**Given request:**
Output all of the entries exactly as written.

**Data excerpts:**

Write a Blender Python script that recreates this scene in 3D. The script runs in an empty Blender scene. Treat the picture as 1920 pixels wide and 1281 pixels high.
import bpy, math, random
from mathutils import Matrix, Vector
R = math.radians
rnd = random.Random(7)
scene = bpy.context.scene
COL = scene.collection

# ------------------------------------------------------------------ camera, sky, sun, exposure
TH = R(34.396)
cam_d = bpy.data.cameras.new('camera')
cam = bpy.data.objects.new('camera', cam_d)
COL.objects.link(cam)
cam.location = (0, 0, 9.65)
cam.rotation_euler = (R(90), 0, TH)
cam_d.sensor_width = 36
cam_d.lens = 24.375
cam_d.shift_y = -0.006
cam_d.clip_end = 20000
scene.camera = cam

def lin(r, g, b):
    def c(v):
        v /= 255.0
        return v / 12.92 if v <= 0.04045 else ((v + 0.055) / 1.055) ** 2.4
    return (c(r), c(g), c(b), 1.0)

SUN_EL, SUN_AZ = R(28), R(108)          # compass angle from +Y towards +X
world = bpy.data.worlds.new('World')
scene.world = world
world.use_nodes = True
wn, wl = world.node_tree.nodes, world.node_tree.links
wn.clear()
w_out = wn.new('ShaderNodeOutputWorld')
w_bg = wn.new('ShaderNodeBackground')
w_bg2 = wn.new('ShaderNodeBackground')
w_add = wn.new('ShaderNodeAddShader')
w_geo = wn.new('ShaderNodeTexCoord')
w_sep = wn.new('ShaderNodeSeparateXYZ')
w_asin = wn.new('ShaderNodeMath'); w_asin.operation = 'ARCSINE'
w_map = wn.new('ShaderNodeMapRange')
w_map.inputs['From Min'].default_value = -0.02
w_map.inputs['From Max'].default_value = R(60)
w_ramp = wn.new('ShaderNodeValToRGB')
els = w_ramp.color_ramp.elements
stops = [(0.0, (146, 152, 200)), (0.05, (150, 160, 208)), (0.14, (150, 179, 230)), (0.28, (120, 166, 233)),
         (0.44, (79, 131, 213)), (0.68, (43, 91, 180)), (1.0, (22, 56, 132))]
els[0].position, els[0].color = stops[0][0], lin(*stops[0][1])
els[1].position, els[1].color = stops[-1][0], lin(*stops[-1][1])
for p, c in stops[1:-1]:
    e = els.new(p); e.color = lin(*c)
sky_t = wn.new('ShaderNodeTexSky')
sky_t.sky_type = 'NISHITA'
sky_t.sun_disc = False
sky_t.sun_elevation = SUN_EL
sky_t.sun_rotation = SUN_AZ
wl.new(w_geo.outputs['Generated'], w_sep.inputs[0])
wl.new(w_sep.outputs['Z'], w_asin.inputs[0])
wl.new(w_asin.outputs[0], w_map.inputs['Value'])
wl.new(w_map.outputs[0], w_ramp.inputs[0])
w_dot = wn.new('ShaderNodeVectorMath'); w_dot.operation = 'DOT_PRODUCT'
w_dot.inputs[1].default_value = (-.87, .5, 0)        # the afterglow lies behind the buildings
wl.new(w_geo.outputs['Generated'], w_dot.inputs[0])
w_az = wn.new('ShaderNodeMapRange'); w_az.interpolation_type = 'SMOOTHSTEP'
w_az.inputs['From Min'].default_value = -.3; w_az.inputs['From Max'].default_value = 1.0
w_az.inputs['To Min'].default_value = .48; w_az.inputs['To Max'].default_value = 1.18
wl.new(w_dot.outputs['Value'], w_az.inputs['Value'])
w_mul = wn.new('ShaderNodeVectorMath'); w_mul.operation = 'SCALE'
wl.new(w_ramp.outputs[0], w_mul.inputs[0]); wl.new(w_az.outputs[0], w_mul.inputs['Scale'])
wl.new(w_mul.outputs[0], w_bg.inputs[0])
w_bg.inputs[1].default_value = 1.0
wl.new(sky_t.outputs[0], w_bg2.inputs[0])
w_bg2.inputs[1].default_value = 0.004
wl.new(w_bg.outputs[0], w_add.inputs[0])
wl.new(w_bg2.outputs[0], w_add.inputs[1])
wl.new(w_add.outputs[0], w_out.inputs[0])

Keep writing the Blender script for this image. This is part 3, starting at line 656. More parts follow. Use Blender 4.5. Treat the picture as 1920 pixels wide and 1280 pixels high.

**Answer below:**
Write a Blender Python script that recreates this scene in 3D. The script runs in an empty Blender scene. Treat the picture as 1920 pixels wide and 1281 pixels high.
import bpy, math, random
from mathutils import Matrix, Vector
R = math.radians
rnd = random.Random(7)
scene = bpy.context.scene
COL = scene.collection

# ------------------------------------------------------------------ camera, sky, sun, exposure
TH = R(34.396)
cam_d = bpy.data.cameras.new('camera')
cam = bpy.data.objects.new('camera', cam_d)
COL.objects.link(cam)
cam.location = (0, 0, 9.65)
cam.rotation_euler = (R(90), 0, TH)
cam_d.sensor_width = 36
cam_d.lens = 24.375
cam_d.shift_y = -0.006
cam_d.clip_end = 20000
scene.camera = cam

def lin(r, g, b):
    def c(v):
        v /= 255.0
        return v / 12.92 if v <= 0.04045 else ((v + 0.055) / 1.055) ** 2.4
    return (c(r), c(g), c(b), 1.0)

SUN_EL, SUN_AZ = R(28), R(108)          # compass angle from +Y towards +X
world = bpy.data.worlds.new('World')
scene.world = world
world.use_nodes = True
wn, wl = world.node_tree.nodes, world.node_tree.links
wn.clear()
w_out = wn.new('ShaderNodeOutputWorld')
w_bg = wn.new('ShaderNodeBackground')
w_bg2 = wn.new('ShaderNodeBackground')
w_add = wn.new('ShaderNodeAddShader')
w_geo = wn.new('ShaderNodeTexCoord')
w_sep = wn.new('ShaderNodeSeparateXYZ')
w_asin = wn.new('ShaderNodeMath'); w_asin.operation = 'ARCSINE'
w_map = wn.new('ShaderNodeMapRange')
w_map.inputs['From Min'].default_value = -0.02
w_map.inputs['From Max'].default_value = R(60)
w_ramp = wn.new('ShaderNodeValToRGB')
els = w_ramp.color_ramp.elements
stops = [(0.0, (146, 152, 200)), (0.05, (150, 160, 208)), (0.14, (150, 179, 230)), (0.28, (120, 166, 233)),
         (0.44, (79, 131, 213)), (0.68, (43, 91, 180)), (1.0, (22, 56, 132))]
els[0].position, els[0].color = stops[0][0], lin(*stops[0][1])
els[1].position, els[1].color = stops[-1][0], lin(*stops[-1][1])
for p, c in stops[1:-1]:
    e = els.new(p); e.color = lin(*c)
sky_t = wn.new('ShaderNodeTexSky')
sky_t.sky_type = 'NISHITA'
sky_t.sun_disc = False
sky_t.sun_elevation = SUN_EL
sky_t.sun_rotation = SUN_AZ
wl.new(w_geo.outputs['Generated'], w_sep.inputs[0])
wl.new(w_sep.outputs['Z'], w_asin.inputs[0])
wl.new(w_asin.outputs[0], w_map.inputs['Value'])
wl.new(w_map.outputs[0], w_ramp.inputs[0])
w_dot = wn.new('ShaderNodeVectorMath'); w_dot.operation = 'DOT_PRODUCT'
w_dot.inputs[1].default_value = (-.87, .5, 0)        # the afterglow lies behind the buildings
wl.new(w_geo.outputs['Generated'], w_dot.inputs[0])
w_az = wn.new('ShaderNodeMapRange'); w_az.interpolation_type = 'SMOOTHSTEP'
w_az.inputs['From Min'].default_value = -.3; w_az.inputs['From Max'].default_value = 1.0
w_az.inputs['To Min'].default_value = .48; w_az.inputs['To Max'].default_value = 1.18
wl.new(w_dot.outputs['Value'], w_az.inputs['Value'])
w_mul = wn.new('ShaderNodeVectorMath'); w_mul.operation = 'SCALE'
wl.new(w_ramp.outputs[0], w_mul.inputs[0]); wl.new(w_az.outputs[0], w_mul.inputs['Scale'])
wl.new(w_mul.outputs[0], w_bg.inputs[0])
w_bg.inputs[1].default_value = 1.0
wl.new(sky_t.outputs[0], w_bg2.inputs[0])
w_bg2.inputs[1].default_value = 0.004
wl.new(w_bg.outputs[0], w_add.inputs[0])
wl.new(w_bg2.outputs[0], w_add.inputs[1])
wl.new(w_add.outputs[0], w_out.inputs[0])

Keep writing the Blender script for this image. This is part 3, starting at line 656. More parts follow. Use Blender 4.5. Treat the picture as 1920 pixels wide and 1280 pixels high.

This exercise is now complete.